Retype exactly the lines below, beginning with the first and ending with the line where "scene.camera = cam" appears.

Dataset records:
··········

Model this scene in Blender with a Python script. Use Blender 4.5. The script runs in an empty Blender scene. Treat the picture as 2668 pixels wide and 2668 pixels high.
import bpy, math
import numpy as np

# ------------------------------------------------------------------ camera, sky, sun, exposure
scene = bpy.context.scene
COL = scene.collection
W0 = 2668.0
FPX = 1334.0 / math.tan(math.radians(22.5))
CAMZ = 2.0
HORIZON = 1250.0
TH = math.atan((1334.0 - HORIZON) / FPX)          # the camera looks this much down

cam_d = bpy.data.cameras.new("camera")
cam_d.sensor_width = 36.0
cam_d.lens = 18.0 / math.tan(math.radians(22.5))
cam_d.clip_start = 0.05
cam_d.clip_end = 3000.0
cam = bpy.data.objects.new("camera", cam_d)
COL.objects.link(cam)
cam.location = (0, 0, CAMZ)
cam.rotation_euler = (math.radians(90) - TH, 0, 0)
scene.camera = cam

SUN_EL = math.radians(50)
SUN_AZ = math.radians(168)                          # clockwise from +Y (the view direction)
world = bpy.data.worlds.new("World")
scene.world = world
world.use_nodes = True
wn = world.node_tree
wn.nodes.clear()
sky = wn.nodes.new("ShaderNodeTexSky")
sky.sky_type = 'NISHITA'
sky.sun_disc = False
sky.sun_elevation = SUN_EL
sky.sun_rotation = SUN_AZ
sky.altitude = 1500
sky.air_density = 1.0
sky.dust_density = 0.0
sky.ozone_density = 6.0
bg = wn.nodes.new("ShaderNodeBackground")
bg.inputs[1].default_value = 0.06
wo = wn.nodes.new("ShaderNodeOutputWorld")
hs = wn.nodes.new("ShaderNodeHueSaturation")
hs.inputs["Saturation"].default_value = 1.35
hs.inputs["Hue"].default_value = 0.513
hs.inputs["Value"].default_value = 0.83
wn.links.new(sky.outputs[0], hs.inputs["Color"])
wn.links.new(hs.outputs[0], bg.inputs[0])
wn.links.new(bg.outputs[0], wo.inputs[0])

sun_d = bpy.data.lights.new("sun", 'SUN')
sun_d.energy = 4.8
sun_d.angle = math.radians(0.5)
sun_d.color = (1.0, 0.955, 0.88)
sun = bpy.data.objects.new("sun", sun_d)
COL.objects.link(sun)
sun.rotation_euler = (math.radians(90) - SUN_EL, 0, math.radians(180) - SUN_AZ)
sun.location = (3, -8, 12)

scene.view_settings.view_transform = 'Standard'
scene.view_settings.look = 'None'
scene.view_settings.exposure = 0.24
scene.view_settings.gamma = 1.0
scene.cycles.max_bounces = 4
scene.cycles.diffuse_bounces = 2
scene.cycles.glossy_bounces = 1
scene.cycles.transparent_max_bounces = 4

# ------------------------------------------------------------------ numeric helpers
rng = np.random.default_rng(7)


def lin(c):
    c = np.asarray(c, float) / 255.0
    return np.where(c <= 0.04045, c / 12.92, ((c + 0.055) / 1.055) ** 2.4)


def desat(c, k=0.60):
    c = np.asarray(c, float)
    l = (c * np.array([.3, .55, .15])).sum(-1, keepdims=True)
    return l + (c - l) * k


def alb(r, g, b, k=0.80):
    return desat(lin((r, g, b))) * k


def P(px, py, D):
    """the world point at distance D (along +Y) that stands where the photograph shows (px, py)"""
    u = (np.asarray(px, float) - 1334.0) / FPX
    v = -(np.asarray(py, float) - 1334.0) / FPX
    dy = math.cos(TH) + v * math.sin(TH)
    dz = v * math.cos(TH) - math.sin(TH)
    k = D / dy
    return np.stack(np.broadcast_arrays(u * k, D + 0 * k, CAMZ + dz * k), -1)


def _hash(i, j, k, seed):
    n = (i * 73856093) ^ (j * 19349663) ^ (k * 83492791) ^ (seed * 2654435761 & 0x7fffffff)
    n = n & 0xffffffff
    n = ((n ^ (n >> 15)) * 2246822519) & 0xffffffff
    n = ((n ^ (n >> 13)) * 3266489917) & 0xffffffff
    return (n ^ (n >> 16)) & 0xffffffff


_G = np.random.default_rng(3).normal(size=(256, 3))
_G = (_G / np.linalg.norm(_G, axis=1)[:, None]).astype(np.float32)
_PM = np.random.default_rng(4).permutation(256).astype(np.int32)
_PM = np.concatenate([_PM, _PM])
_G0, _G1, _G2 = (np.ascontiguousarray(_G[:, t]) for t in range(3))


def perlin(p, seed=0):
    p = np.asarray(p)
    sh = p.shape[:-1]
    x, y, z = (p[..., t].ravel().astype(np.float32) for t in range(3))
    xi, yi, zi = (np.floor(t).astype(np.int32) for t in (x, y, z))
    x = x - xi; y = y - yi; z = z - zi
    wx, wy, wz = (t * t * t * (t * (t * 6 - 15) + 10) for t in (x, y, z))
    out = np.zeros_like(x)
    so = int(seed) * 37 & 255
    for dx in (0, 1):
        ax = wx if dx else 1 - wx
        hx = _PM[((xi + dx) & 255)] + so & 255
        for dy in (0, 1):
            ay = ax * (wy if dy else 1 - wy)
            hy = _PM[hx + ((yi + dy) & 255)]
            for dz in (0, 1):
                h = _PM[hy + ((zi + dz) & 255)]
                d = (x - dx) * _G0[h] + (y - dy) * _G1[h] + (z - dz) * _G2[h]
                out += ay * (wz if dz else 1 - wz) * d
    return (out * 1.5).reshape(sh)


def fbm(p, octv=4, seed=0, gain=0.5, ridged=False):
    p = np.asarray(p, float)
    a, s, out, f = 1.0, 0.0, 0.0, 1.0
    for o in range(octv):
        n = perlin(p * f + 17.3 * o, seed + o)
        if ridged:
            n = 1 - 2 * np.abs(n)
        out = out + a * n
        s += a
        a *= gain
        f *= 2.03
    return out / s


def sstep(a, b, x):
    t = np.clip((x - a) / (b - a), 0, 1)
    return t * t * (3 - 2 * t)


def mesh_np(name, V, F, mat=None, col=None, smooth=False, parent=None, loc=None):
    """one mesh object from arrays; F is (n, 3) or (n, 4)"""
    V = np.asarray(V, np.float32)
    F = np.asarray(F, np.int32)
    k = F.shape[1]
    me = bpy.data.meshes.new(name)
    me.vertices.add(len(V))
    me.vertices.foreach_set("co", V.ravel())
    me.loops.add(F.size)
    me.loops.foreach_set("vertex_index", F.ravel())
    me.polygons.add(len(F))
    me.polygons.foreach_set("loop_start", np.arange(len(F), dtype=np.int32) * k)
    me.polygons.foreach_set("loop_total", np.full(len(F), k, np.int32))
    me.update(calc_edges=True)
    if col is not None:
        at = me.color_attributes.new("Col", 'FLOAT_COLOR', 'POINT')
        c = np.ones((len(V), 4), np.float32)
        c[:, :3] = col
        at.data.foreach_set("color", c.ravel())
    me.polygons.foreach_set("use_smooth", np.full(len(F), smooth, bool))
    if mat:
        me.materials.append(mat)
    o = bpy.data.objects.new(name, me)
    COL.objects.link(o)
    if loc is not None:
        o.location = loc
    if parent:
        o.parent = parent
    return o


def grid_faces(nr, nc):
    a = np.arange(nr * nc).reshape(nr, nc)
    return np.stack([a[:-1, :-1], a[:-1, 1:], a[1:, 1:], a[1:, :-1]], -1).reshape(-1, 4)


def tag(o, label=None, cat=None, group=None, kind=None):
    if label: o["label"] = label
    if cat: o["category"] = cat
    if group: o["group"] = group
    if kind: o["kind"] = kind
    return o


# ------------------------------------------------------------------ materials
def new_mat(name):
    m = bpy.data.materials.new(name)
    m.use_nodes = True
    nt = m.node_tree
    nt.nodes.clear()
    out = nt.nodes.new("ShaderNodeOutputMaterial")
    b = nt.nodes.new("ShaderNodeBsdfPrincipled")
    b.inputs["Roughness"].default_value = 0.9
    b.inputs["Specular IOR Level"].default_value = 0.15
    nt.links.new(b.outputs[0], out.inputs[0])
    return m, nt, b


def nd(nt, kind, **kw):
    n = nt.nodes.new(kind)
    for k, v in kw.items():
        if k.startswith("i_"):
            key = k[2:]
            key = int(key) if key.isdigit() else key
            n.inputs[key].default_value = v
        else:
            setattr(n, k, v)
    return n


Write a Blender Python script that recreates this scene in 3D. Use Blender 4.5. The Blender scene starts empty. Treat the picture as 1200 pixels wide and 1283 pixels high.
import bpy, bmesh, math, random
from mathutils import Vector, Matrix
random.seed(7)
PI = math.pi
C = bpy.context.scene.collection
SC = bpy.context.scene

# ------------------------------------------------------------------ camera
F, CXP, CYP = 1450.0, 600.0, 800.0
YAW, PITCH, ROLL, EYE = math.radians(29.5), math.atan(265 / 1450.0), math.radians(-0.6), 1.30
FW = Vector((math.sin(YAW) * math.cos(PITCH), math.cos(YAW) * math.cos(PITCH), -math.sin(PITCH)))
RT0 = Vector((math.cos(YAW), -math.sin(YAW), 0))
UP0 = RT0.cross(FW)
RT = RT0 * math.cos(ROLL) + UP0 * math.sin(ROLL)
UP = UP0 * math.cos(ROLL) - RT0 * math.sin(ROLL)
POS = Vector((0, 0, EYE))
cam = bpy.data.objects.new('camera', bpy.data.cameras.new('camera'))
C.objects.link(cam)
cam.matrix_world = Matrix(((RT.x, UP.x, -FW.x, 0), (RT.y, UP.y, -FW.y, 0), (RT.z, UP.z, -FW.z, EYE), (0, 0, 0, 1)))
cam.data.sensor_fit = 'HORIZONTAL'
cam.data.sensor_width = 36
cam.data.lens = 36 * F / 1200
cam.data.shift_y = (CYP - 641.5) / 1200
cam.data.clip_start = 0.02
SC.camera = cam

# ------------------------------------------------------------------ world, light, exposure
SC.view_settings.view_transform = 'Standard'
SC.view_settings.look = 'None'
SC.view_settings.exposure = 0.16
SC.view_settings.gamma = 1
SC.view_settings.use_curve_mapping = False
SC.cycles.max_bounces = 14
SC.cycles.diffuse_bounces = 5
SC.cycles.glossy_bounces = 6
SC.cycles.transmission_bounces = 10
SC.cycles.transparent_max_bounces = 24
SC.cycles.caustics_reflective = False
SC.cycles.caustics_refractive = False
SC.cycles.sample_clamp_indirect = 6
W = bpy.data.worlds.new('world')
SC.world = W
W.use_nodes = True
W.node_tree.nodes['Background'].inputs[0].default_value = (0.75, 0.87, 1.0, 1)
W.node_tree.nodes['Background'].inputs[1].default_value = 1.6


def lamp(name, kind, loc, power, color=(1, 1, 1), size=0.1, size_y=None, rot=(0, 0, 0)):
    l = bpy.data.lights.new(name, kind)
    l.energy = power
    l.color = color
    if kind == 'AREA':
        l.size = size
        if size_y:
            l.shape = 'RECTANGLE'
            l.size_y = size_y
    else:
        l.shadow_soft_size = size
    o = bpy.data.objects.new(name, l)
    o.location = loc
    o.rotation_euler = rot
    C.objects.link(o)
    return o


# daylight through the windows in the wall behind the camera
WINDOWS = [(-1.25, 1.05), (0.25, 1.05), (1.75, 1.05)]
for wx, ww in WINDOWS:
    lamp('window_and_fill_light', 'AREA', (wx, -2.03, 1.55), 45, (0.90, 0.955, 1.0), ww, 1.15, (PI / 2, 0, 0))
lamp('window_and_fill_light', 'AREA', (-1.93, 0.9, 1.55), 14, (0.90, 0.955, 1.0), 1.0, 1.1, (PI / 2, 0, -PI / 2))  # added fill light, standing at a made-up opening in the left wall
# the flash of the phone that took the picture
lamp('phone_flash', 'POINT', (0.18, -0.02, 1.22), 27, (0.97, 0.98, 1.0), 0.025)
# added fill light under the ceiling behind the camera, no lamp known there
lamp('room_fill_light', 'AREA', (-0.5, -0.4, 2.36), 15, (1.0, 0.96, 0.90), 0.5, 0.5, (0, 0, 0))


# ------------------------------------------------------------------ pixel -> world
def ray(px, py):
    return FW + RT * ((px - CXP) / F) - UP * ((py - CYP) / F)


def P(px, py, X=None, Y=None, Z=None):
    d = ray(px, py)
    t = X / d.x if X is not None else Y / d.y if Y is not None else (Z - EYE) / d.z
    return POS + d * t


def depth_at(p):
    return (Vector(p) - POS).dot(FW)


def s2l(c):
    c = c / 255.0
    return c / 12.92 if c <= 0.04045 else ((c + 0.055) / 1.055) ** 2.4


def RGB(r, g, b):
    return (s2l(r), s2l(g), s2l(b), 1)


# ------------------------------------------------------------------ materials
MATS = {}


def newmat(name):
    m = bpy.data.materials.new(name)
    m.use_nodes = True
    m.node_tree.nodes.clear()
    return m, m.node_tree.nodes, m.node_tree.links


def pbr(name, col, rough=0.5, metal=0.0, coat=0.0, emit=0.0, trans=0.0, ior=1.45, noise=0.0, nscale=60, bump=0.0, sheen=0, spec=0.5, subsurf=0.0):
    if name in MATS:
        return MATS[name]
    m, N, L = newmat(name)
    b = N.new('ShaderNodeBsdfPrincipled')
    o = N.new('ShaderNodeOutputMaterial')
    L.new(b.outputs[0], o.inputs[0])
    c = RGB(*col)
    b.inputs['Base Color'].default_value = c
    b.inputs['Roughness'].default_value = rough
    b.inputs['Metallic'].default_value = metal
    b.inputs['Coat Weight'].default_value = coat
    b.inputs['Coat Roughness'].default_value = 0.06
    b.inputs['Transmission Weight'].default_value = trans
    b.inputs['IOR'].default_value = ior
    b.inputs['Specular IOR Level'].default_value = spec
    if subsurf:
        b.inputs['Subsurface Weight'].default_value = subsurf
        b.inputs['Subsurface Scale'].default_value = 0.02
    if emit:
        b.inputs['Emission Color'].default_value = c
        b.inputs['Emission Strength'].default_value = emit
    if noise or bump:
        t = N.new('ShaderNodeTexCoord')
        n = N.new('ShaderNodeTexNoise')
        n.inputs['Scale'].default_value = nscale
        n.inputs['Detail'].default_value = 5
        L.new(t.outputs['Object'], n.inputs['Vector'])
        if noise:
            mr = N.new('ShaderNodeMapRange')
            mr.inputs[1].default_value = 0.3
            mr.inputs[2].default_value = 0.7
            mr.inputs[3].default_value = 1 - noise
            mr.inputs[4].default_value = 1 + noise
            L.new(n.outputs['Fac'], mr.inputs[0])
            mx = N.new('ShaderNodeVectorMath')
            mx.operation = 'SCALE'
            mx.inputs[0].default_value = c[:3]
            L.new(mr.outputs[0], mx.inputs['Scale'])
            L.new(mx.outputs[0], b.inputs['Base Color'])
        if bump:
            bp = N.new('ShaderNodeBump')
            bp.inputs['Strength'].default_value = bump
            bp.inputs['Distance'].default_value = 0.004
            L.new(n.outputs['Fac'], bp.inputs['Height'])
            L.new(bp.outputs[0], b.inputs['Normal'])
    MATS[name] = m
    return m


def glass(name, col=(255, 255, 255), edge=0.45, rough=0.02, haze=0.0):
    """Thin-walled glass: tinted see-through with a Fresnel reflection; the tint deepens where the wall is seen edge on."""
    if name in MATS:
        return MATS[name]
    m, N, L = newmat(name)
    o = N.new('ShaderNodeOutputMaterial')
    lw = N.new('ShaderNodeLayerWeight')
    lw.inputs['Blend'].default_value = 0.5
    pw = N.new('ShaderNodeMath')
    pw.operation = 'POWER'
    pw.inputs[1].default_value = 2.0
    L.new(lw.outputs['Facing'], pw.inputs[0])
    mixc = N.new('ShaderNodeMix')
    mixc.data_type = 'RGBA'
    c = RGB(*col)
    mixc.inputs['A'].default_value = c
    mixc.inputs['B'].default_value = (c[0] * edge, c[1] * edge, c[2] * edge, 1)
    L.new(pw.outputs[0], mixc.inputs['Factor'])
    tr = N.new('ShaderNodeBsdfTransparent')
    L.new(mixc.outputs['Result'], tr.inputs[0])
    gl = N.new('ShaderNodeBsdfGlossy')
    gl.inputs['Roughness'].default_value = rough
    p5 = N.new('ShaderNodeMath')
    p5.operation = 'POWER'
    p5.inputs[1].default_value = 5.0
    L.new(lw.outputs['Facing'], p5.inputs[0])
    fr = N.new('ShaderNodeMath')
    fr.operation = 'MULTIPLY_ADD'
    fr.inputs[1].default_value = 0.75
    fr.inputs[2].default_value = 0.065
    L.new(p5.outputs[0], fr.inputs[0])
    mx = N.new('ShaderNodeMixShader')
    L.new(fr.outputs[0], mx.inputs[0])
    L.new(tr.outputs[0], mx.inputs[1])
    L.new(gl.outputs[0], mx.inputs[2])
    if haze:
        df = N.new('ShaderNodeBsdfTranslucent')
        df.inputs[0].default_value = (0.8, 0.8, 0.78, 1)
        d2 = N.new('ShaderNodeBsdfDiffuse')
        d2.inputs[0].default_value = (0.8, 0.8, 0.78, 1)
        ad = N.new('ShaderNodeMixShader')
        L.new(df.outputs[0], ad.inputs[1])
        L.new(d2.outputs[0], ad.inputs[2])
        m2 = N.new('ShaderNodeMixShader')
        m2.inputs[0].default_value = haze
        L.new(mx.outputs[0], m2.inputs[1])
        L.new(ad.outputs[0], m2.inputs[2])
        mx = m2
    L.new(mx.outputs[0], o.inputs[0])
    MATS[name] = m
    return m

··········

Correct response:
Model this scene in Blender with a Python script. Use Blender 4.5. The script runs in an empty Blender scene. Treat the picture as 2668 pixels wide and 2668 pixels high.
import bpy, math
import numpy as np

# ------------------------------------------------------------------ camera, sky, sun, exposure
scene = bpy.context.scene
COL = scene.collection
W0 = 2668.0
FPX = 1334.0 / math.tan(math.radians(22.5))
CAMZ = 2.0
HORIZON = 1250.0
TH = math.atan((1334.0 - HORIZON) / FPX)          # the camera looks this much down

cam_d = bpy.data.cameras.new("camera")
cam_d.sensor_width = 36.0
cam_d.lens = 18.0 / math.tan(math.radians(22.5))
cam_d.clip_start = 0.05
cam_d.clip_end = 3000.0
cam = bpy.data.objects.new("camera", cam_d)
COL.objects.link(cam)
cam.location = (0, 0, CAMZ)
cam.rotation_euler = (math.radians(90) - TH, 0, 0)
scene.camera = cam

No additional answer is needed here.